I went to dinner with Peter and Tony - they are up and leaving to Germany to live in Bernau and maybe, maybe I can have their flat which is fantastic. There is a garden, a large front room, a bathroom, a kitchen, another little room and the living room - wow - let's wait and see.

M said she would return after work, but, as yet, hasn't appeared.

A beautiful letter arrives from N.

21 October

I cried some tears this morning because I realised what I had done, I had been hard, hard and cold, continually till M found herself weeping. I cried because I felt satisfied with that. Maybe it's good, I wonder now, maybe that is how it should be for M.

I met a man named David, sitting alone writing a book on philosophy - on the essence of consciousness or some such thing. I suggested he step outside his work occasionally and look objectively at what he is doing, to think about the fact that some problems could stem from our mental language, and to read de Bono's 'Mechanisms of the Mind'. At least, for an hour or so, he stopped the gritty circulars in my head about the relationship with M.

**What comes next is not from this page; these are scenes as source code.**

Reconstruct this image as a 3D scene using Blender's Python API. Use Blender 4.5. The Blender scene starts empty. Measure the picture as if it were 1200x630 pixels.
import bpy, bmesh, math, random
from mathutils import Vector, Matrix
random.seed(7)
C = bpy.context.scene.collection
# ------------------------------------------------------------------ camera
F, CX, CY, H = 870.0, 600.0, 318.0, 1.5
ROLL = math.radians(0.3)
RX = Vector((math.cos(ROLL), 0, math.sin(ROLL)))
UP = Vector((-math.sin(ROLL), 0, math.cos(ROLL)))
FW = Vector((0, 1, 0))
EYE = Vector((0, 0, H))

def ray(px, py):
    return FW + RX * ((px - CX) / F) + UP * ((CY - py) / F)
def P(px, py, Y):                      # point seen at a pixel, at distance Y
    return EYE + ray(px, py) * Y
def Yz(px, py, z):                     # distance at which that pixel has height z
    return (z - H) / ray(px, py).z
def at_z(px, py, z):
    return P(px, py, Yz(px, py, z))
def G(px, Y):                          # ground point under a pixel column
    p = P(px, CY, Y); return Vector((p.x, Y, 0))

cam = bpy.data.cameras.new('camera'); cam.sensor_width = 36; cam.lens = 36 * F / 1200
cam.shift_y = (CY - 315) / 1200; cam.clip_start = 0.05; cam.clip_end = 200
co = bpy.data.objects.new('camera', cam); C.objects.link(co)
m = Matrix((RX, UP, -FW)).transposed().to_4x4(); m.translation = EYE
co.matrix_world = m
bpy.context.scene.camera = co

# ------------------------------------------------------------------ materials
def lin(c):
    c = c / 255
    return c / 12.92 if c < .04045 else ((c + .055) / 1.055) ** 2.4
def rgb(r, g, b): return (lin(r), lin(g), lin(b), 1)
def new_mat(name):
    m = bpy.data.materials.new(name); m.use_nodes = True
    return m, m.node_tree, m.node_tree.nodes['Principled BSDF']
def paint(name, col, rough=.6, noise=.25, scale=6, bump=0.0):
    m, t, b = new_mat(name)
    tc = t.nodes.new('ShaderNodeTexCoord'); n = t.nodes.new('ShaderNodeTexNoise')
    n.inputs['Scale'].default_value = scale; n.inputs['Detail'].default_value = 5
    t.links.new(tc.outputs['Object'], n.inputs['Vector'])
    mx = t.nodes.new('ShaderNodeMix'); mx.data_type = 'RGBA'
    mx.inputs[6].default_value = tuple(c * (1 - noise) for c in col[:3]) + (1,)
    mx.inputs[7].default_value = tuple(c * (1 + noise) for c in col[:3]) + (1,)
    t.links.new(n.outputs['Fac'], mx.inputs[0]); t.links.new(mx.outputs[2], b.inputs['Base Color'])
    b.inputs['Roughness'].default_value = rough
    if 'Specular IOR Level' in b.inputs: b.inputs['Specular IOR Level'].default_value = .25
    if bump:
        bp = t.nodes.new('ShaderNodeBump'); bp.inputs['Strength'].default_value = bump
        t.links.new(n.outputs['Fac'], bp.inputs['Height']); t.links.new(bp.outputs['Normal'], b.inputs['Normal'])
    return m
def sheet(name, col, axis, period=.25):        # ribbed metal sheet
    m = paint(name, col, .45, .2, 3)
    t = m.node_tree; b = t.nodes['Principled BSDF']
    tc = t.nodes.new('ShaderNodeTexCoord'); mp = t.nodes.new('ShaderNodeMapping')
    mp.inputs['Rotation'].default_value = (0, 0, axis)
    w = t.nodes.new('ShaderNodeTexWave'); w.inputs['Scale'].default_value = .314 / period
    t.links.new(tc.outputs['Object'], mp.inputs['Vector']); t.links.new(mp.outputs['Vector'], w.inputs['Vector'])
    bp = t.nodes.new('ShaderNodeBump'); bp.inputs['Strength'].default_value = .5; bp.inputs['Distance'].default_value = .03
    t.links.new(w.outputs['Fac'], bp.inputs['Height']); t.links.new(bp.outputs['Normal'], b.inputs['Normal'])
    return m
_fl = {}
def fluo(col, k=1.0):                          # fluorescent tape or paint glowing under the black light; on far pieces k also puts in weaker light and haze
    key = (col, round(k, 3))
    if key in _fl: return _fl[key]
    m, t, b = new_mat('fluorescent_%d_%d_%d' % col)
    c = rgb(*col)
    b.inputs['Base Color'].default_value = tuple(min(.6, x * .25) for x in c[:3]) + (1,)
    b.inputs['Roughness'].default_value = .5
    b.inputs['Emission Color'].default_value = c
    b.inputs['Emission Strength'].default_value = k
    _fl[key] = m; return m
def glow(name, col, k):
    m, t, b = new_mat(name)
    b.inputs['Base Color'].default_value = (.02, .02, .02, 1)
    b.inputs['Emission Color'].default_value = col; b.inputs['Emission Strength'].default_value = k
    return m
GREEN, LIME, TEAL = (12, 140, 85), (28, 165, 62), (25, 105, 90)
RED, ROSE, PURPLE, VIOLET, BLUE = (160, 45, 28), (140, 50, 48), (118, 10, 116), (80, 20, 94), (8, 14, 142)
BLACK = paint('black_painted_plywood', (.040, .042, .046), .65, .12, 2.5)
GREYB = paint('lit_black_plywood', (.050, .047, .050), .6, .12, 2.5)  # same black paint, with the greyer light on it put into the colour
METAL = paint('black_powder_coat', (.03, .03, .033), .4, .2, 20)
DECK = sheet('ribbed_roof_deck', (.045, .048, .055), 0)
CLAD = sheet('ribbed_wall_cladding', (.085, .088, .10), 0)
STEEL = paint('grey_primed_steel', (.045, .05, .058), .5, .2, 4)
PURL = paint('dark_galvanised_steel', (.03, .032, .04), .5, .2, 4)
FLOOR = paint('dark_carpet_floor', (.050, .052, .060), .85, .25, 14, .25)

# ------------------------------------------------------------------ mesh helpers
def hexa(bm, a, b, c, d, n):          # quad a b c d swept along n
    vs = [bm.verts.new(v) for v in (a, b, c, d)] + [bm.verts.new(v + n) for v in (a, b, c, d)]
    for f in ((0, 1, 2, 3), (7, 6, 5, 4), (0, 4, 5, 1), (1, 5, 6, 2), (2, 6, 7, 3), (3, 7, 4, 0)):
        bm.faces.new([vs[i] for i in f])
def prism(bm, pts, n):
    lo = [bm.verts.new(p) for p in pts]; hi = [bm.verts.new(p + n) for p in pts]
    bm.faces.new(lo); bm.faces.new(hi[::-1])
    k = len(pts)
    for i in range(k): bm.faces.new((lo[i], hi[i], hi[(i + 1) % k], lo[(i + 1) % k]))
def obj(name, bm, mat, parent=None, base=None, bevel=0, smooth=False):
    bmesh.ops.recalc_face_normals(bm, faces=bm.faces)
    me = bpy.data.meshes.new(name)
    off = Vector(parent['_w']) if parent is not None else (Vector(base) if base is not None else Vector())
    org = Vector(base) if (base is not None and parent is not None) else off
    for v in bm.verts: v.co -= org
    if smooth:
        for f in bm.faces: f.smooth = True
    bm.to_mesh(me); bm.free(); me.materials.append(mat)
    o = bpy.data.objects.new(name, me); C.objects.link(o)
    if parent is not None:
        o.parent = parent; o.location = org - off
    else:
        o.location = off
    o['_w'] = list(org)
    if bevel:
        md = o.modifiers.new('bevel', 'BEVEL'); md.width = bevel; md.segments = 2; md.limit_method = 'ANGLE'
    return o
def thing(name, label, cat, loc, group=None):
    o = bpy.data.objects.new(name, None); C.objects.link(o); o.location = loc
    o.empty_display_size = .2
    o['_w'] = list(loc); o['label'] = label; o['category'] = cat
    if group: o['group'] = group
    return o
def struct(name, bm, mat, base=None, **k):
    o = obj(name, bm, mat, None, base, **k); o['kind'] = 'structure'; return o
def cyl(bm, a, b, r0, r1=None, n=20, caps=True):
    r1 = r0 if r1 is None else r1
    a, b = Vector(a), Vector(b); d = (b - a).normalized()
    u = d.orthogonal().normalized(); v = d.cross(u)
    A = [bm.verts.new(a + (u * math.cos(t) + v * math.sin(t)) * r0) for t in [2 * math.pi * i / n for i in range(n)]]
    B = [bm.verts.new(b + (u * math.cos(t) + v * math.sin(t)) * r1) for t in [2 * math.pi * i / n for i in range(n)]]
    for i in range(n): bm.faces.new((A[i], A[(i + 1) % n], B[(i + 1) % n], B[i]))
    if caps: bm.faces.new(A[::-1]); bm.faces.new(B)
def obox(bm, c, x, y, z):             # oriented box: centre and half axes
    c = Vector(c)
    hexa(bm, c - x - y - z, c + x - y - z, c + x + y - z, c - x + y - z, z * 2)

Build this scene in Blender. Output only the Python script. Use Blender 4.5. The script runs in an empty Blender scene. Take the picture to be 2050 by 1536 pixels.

I am helping out a bit with the Latin America Festival.

22 October

Last night I saw a Bergmann film, 'The Silence'. It was about two sisters. One, called Esther, is dying and the other has a small boy. Esther is a writer, she is the quieter, more sedate, the passive, the thinker, and is in love with her sister, who is much more interested in a good time, making herself look good, going out, finding men. She is self-assured and hard. The latter was once very dependant on Esther but now finds herself completely independent of her and almost despising her. Esther is caught spying on her sister whilst making love with a stranger, and, in the ensuing argument, the sister accuses Esther: 'you're so damn full of self-importance'.

I wonder if I identify with Esther. I tried to tie in this self-importance with the arrogance Mum accuses me of, and the totally different mental worlds M and I live in. I am always aware of what she might be doing, and very careful not to let her down, but she is blase, doing exactly what she wants even if it means I am put out somehow. But maybe what I have to understand is that she has no mental image in her mind that says I must go now or else I will be late and keep someone waiting, because she doesn't think of herself as that important. Here is my self-importance - the way I look at it, is that I am so important that everybody is thinking in terms of me, and that therefore I can't let anyone down.

There's an organisation called The Screw, Nut, Bolt and Rivet Union.

26 October

Autumn is at its most beautiful. It is radiant in its colours, proud in its metamorphosis and high with the wind and change. Amersham found me sailing in a wood, breaking sticks, skipping, trying to play like a child but finding my playmate more interested in poisonous mushrooms. There was a tiger in the forest, a very dangerous tiger. I looked for it and killed it. And then I raced home to London, running from train to train, hating cities and communications and mixing it all with reading Genet and his beauteous pricks and brothel sex.

'You see,' Jean said, 'there is a living force that connects everything, we are all energy and vibrations and there are forces that connect us. What you believe is that we have a computer brain and that we are all generic programmes.' 'Yes,' me speaking, 'absolutely birth and copulation and death, if we start talking about deeper levels and deeper feelings and contact with our centres etc. etc. could we just as easily say they are all programmes as well, programmes can be very complicated or very simple. On the other hand if we start talking about forces outside of us and something that isn't programmable within us then we must ask ourselves, maybe the all powerful Christian judging god can exist - if he can exist then we ought to do something about it.'

M tells me now the Work was not going well when she left. I suggested maybe the Work was to blame, as I with Christianity. I always, but always, thought I was to blame for my lack of closeness to and understanding of god, but it wasn't, it was god's fault because he wasn't there. How could I tell that to M, that maybe she had overtaken the Work - had seen through it.

Sometimes the moon can be seen through the trees from our window.

On Saturday night I went to a party at Andre's house, I nearly didn't go, but M had been cold and I was a little bored. Anyway, at this party, was a girl called Judy Gardner. We'd met before, in New Zealand, when she picked me up hitchhiking. As a result of that meeting, she went on to take my job at Sandoz. So we spent half the night talking about Otago doctors! The other half I danced, smiling at some drama people and watching their little games as they interacted with mine.

I was supposed to be organising one night of the theatre at the Oval but it turned out to be a full farce, with quarrels over timing and lights. The Chilean mime was very good, it was just two people, but with one woman doing 90% of the work. She really was excellent.

It was good with M this week. I took everything as it came, and did my own thing, but M went sour on me still and we came back from the Yes concert in our tiny little shells until finally she talked of things that disturbed her calm.

I am reading less, I am writing less, I am feeling definitely less, and I am smoking too much. It really is time to stop again, blah.

'I have the key to happiness: remember, be profoundly profoundly, totally conscious that you are. I myself, sorry to say, hardly ever use this key. I keep losing it.' Eugene Ionesco.